Good point, Miller. Although it really struck me how western-style warfare seemed completely devoid of artistry when compared to the Samurai.

What really bugged me was the constant comparisons between Native Americans and the Samurai, as if they are one and the same. The ending was awful and I could have done without the love story too. But thankfully it wasn’t overly intrusive.

I liked the pretty pictures and the neat “slow-motion recap” of Algren’s actions after the fact. It really gave the feeling that here was a guy who was good at fighting, and hated it.

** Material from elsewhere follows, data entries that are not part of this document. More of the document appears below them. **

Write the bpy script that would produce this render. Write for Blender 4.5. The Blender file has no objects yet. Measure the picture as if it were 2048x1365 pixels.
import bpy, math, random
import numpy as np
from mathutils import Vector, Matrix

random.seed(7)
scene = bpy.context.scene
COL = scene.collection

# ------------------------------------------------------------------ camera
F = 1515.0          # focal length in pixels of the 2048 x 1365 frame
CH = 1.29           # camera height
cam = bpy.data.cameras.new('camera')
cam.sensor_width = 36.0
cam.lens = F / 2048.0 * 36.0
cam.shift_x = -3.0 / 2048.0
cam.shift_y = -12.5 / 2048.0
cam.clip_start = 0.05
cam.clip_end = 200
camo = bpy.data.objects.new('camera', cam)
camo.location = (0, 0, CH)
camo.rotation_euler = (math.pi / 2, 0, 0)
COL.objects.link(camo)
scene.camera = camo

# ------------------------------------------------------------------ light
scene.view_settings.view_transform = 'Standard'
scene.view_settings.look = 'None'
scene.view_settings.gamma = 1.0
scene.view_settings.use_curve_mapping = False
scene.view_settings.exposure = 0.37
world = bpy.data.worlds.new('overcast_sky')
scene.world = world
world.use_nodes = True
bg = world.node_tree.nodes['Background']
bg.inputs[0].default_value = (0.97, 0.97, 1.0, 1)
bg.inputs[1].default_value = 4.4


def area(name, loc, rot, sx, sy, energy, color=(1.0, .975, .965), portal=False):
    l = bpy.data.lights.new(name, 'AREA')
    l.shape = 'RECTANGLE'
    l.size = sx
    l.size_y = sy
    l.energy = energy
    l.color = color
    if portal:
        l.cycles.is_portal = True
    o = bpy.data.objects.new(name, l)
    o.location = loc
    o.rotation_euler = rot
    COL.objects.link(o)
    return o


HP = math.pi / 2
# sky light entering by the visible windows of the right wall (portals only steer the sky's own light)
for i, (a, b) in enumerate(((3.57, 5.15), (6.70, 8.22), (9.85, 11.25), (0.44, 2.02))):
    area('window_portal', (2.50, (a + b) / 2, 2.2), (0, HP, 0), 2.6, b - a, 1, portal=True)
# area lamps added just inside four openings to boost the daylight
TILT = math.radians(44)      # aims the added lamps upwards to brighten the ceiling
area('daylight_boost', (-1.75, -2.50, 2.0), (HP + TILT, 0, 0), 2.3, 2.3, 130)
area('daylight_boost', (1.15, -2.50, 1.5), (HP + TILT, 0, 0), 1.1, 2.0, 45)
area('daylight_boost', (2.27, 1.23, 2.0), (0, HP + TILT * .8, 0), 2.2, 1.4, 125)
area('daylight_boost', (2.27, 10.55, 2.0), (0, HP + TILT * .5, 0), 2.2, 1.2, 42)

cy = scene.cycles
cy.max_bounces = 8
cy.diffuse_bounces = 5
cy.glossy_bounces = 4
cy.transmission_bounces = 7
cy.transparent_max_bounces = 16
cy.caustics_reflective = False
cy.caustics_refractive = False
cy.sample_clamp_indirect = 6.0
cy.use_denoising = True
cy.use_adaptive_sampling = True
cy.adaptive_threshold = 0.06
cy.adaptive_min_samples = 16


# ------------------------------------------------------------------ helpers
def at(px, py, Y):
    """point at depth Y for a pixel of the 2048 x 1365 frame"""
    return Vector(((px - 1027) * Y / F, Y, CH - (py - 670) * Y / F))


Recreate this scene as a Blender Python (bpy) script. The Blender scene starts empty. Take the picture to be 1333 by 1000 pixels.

I guess I’m too cynical to appreciate the concept of charging at machine guns,but it was a very pretty movie. And it had ninjas, though they were far less sneaky than I expected. I thought ninjas didn’t really go for a one-on-one fight if they coudl help it, simply out of practicality.

I agree that the Algren-Taka relationship was handled very well. I had been worried about how they were going to handle it. Katsumoto’s dying words were quite well done, although I think it might have been better if he had delivered them in Japanese.

I would consider most of the North American and Western European governments at the time more ‘enlightened’ in regards to their positions on human rights and laws. And perhaps any other society where it was illegal to kill a member of a lower class on a whim.